The Department of Philosophy cordially invites you to the Public Defense of the PhD Dissertation

by Nikhil Mahant (PhD candidate, Department of Philosophy)

on "Names are Words"

 

Members of the Defense Committee:

Supervisor: Tim Crane (CEU)

External examiner: Zoltan Szabo (Yale University)

Internal Examiner: Hanoch Ben-Yami (CEU)

Chair: Michael Griffin (CEU)

 

The defense will be held on Monday, 19 December 2022 from 3.00 PM in room A-415

 

ABSTRACT

To someone who does not already belong to the clique of theorists working on the philosophy of names, the title of this dissertation may come as a surprise—of course names are words, what else could they be? And yet, for much of the history of analytic philosophy the rich linguistic properties of names qua words have remained largely ignored. The past two decades, however, have witnessed nothing short of a revolution in the philosophical thinking about names, with the discussion widening from a limited enquiry into the referential uses of names (i.e., their use to refer to individuals) to a broader investigation that takes note of the philosophically important, but often ignored, non-referential uses (e.g., the use of ‘Alfred’ in ‘No Alfred has ever walked on the Moon’). This dissertation is a part of the new revolution and contributes to the new philosophical treatment of names that places central importance to their status as words with wide ranging morphological, phonetic, and semantic properties. The dissertation makes four central claims: First, it argues that the dominant construal of names as ‘simple tags’ makes them exceptional within the class of words—a consequence that must be avoided on grounds of uniformity and parsimony.
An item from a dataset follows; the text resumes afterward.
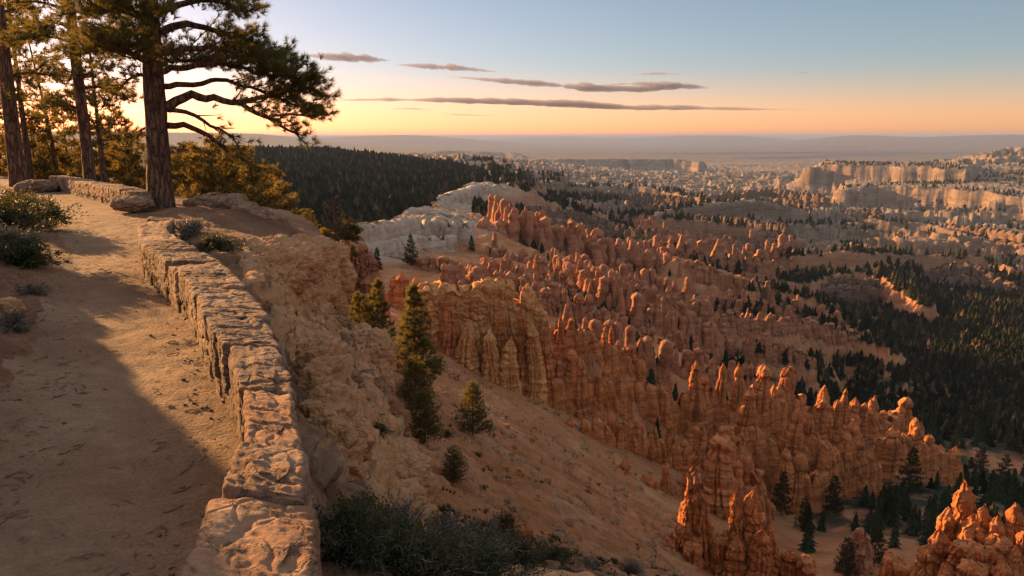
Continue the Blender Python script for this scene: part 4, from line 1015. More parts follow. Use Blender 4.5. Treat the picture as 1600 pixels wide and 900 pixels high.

Second, it proposes a general way of distinguishing between literal and non-literal uses of names and argues that an important class of non-referential uses of names (i.e., ‘predicative’ uses) count as literal. Third, it argues that ‘metalinguistic views’ of names—i.e., views that specify the meaning of a name by mentioning the name—are not necessarily vulnerable to any sort of circularity. Finally, by focusing attention to a distinctive yet largely overlooked linguistic feature of names (i.e., unlike other words, the cross-linguistic uses of names are unproblematic and prevalent) the dissertation provides a new argument for metalinguistic views.